4 Members Of Violent Rival Gangs Indicted In South Bronx

NEW YORK - "Fort Apache" was liberated yesterday.

Police and federal agents busted leaders and members of two violent, multimillion-dollar South Bronx drug-trafficking gangs believed to be responsible for 15 murders since the mid-1980s.

A total of 31 men who are members of the Nasty Boys, the Bryant Boys or its spinoff groups, the Beniquez Organization and the Stroud Organization, were named in two racketeering indictments unsealed yesterday, said Manhattan U.S. Attorney Mary Jo White.

Of the 31 defendants, 14 were arrested late Monday and yesterday morning while 14 others were already in police custody on related charges, White said.

Officials are still seeking three more men at large, two of whom are believed to be in Puerto Rico.
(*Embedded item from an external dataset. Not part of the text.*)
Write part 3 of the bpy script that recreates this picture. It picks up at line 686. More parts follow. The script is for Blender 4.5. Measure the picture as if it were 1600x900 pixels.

The gangs, officials said, had instilled fear in the residents of the commercial Hunts Point neighborhood of the Bronx for about a decade with drug trafficking and murders.

With the federal crackdown on the crack and heroin drug dealers, the community has reclaimed its streets, said Capt. Steven Silks, the commanding officer of the 41st police precinct, which earned the name "Fort Apache" in the 1970s as an outpost against crime.

The heroin and crack dealing gangs operated in residential dwellings in a one-block radius of Seneca and Bryant avenues, with the two opposing gangs - the Nasty Boys and the Bryant Boys - operating at locations across the street from each other, White said.

"It was paralysis caused by the fear, the intimidation and the violence that occurred on the streets," she said. "People were afraid to come out."

Carlo Boccia, who heads the Drug Enforcement Administration's New York office, pointed out that the arrests do not put an end to drug dealing in the neighborhood forever.

"Other organizations certainly will fill the void," Boccia said. "What you do in this instance is disrupt the traffic . . . allowing the community some breathing time."